My posture is pretty dismal.

When I’m cooking, I’ll notice that I’ve been holding my shoulders tight up by my ears for an unknown length of time. On my bike, I suddenly realize that I’m arching my lower back, hunching forward at the shoulders, and jutting my neck forward so that the weight of my head pulls on tendons and connective tissue that have better things to do. My jaw is on perma-clench. I devolve into a quarter-sitting, three-quarter slouching, chin tucked heap while reading in bed at night, and wake up with a stiff lower back. It’s abysmal.

But there’s hope, even for twisted bone bags like me! The first step is realizing that there’s a problem, people. Much of our (I’m including you in this now, too) bad posture is the result of existing among chairs, desks, and tables that  entreat us to sit for hours on end. Smartphones, tablets, and laptops vie for our craned necks, and sofas invite, aid, and abet aggressively bad positions that we hold for hours. They also disconnect us from what good posture or positioning feels like. We lose most (if not all) reference points to how it feels to stand or sit correctly, and so our muscles and joints have to re-learn these cues.

All of these factors are parts of modern life that we have to use, so we have to figure out how to exist with them and reconnect with good posture.

A few things I’ve found helpful in improving posture:

  1. A morning movement routine of some kind. Doesn’t have to be a crazy workout. Just something to move your joints through their ranges of motion. There’s Radio Taiso, the Happy Body, Vita Moves, or you can design your own routine. Whichever you choose, the point is to do something. Get blood flowing and move your limbs. I try different things and switch it up when one routine gets stale.
  2. Take breaks and move around throughout the day. This might be as simple as swapping sitting for standing, or vice versa. While you’re at it, move your arms and legs through their respective ranges of motion. Get your knees above your hips, and do some arm circles. Depending on your environment, you might need to sneak this stuff in during bathroom breaks. Even the most disciplined people can’t hold the same perfect posture position for hours on end. And even if you could, it wouldn’t be perfect to hold a position for hours–we are built to move.
  3. Check out Esther Gokhale (pronounce “GO-clay”). There are a number of videos of her method for sitting (“stretch sitting”) and standing. I like the cues she gives (“keep your behind behind you”), and seeing the step-by-step instruction in the videos makes the concepts actionable.
  4. Schedule time during the week to practice some kind of dedicated movement–free weights, yoga, dance, etc.
  5. Schedule some time to work on mobility. Mobility WOD is the go to resource. The main site is subscription based, but there are plenty of episodes available on YouTube if you want to get a taste.

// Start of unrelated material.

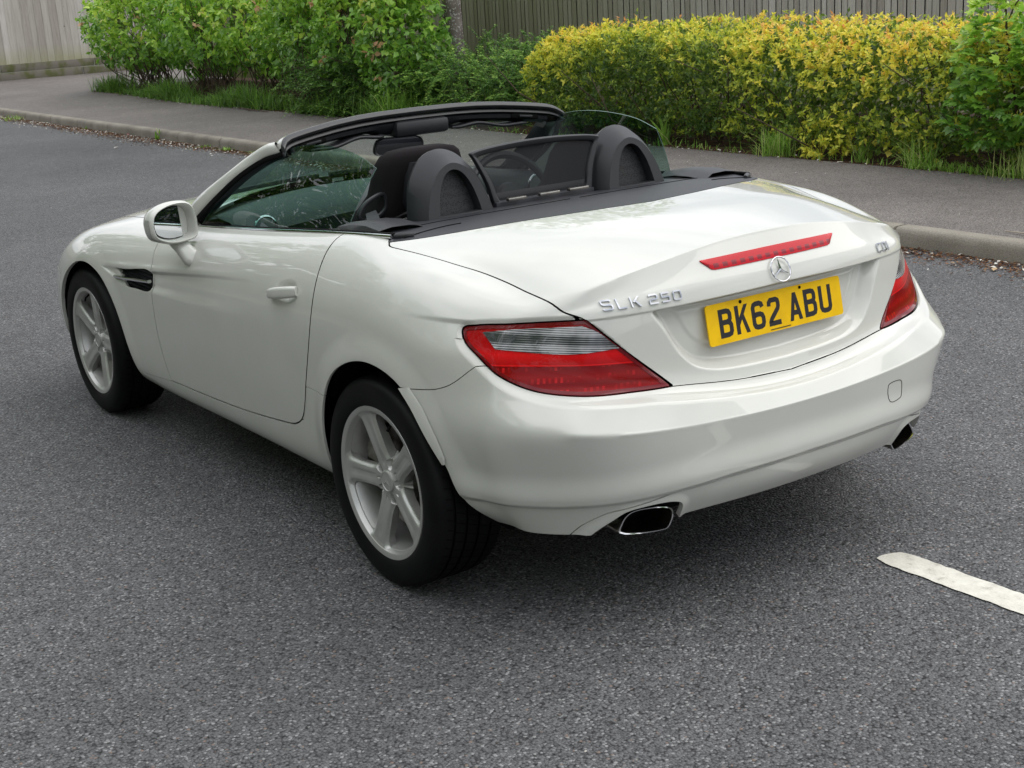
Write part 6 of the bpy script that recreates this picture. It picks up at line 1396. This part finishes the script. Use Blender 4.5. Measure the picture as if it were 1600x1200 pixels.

So these are some starting points. If your back is sore or stiff or you don’t have a tremendous range of motion in your shoulders, there’s something you can do about it. Some of it is mindfulness (recognizing when it’s time to take a break to move around, for instance) and some of it is movement practice–figuring out what to do to address the issue. But the bottom line is to do something; to move around and avoid staying in any one position for too long. One of those small investments in health that pays big dividends down the road.